I don't actually know if I was crying when I woke up. I was scared and sad, though, and here's why: the airplane crashed. I have crashy airplane dreams more often than I probably should, although it bears mentioning that none of these dreams really occur around travel, and I'd say that over half are dreams with planes crashing while I'm not on them. In general, in those dreams, the plane is crashing into the ground near me, or into something that I care about (ie my sister's apartment or my dad's office building). In last night's dream, I was on this plane that suddenly had to turn around and make a crash landing because, and I quote the flight attendant: the light in one of the engines wasn't working. It wasn't a serious issue--I knew the plane wouldn't burst into flame and become a rolling fireball upon landing, but still, a crash landing isn't every good. When the plane hit the ground, I ended up rolling out of the plane onto the runway. And at the same time we were crashing/landing on this runway, another HUGE plane was taking off. Suddenly, my dad was there and telling us all to duck, and that feeling of the other plane taking off over our heads was so intense, I can almost feel it now. My brother lifted his head up, and the plane clipped him, and my dad started yelling at him, and then I realized I had lost my purse. Apparently, this was the most distressing part of the dream, because that's when I started crying in the dream, hysterically. And that's when I woke up. Very distressing, I tell you. I went to the bathroom after the dream, and sort of lingered there, because I was so distraught.
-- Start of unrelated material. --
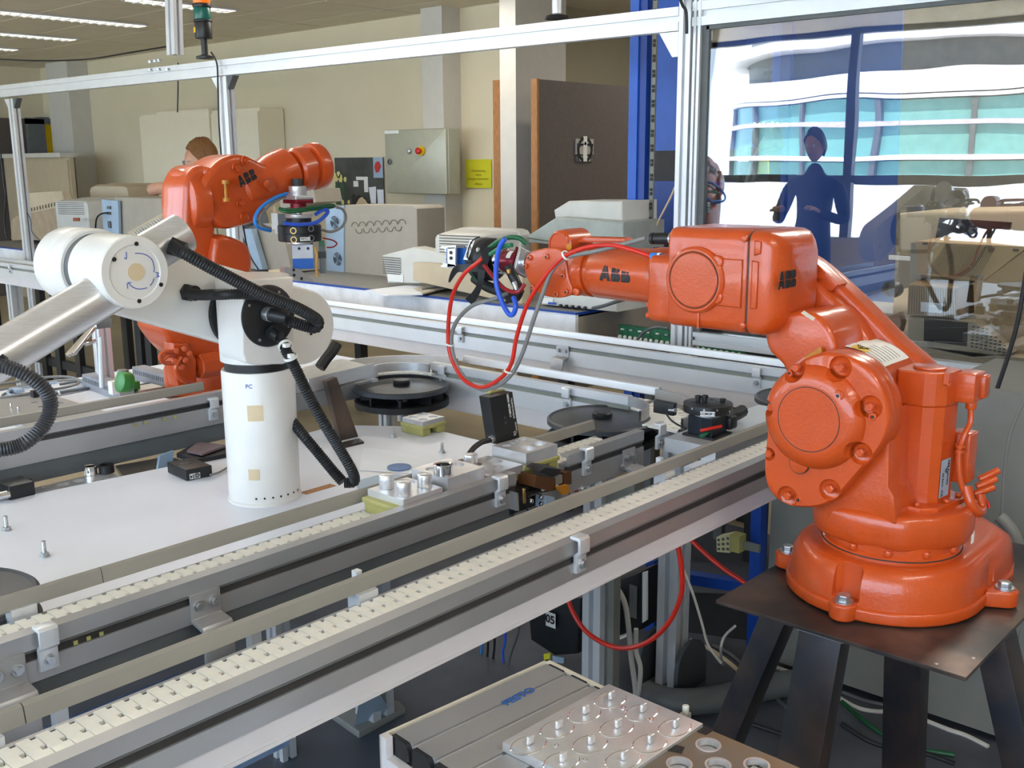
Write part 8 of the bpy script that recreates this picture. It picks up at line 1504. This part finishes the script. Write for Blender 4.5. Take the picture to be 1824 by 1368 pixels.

I have distressing dreams fairly often, though they're not always based on something as trivial as a purse. Probably my number one distressing dream is based around nuclear weapons. I dream about a-bombs all the time. I witness, in the dreams, the mushroom cloud. Once, I was trying to save my sister from the bomb, and she wouldn't leave her apartment without the cats. Naturally, we couldn't find the cats, and I was trying to convince her to get to the shelter and I can't tell you HOW bad this dream was. Other times, I'm in the shelter, but trying to get to the best part of it. Or I'm on the way to the shelter, and I can never seem to reach it. All these dreams have the one thing in common: the mushroom cloud. It's the kind of moment you've seen in movies. Everything goes quiet and the world lights up and we all watch the cloud. And then I freak out. On the whole, these tend to be the most generally traumatic dreams I have. I wake up very uneasy, but I almost never cry, and I almost always go right back to sleep. Sometimes I've checked the sky to make sure it isn't Armageddon, and it never is. That's the nicest moment after those dreams.
I'll tell you, though--I'd rather wake up laughing any day of the week, and twice on Sunday.